### GIVEN REQUEST
Everything from the first line down to the line containing "from mathutils import" is to be retyped exactly, both ends included, with pictures left out.

### GIVEN INFORMATION
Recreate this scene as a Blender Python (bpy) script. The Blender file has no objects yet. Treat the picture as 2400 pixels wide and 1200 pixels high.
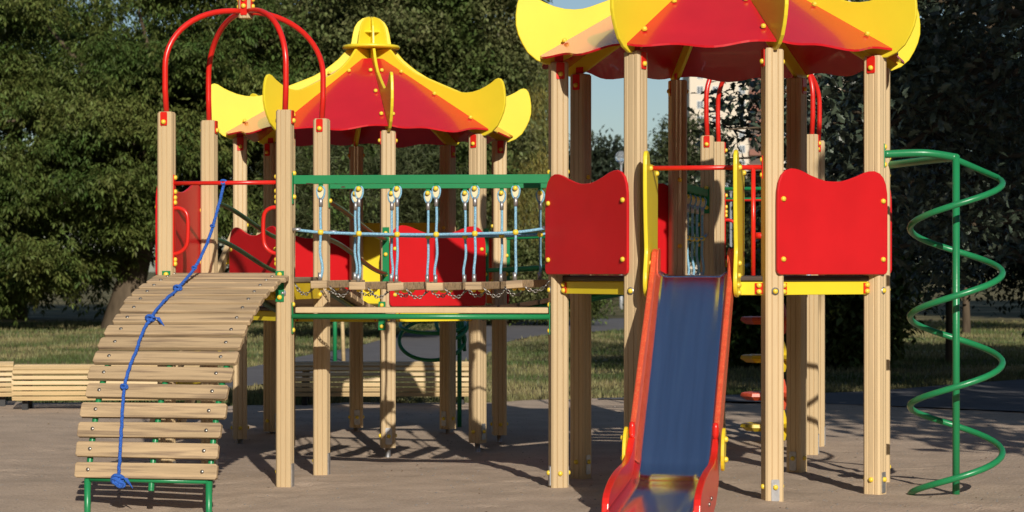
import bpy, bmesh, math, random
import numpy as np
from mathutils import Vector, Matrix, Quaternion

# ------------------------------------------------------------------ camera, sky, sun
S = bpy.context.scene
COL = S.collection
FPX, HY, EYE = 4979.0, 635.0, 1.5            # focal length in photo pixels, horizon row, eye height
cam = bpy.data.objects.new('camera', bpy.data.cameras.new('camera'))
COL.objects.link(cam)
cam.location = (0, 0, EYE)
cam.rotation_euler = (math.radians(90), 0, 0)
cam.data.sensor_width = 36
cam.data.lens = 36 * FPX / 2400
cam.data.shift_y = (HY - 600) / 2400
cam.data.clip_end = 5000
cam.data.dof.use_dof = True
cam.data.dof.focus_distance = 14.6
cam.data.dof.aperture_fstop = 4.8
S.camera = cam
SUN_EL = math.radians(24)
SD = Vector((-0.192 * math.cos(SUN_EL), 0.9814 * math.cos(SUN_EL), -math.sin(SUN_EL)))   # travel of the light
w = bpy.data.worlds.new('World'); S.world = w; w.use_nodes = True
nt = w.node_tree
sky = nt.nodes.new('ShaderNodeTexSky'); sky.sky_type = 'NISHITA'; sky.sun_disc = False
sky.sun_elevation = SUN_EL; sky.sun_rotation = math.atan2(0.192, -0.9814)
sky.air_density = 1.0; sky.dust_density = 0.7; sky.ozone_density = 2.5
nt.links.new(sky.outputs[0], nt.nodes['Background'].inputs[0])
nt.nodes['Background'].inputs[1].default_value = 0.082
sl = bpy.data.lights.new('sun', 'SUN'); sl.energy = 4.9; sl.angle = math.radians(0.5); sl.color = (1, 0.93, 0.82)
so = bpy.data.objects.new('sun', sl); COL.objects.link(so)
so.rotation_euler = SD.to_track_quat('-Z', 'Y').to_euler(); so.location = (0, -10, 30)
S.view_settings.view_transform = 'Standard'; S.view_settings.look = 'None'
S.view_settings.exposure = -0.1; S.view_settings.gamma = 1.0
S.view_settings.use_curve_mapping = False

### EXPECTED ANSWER
Recreate this scene as a Blender Python (bpy) script. The Blender file has no objects yet. Treat the picture as 2400 pixels wide and 1200 pixels high.
import bpy, bmesh, math, random
import numpy as np
from mathutils import Vector, Matrix, Quaternion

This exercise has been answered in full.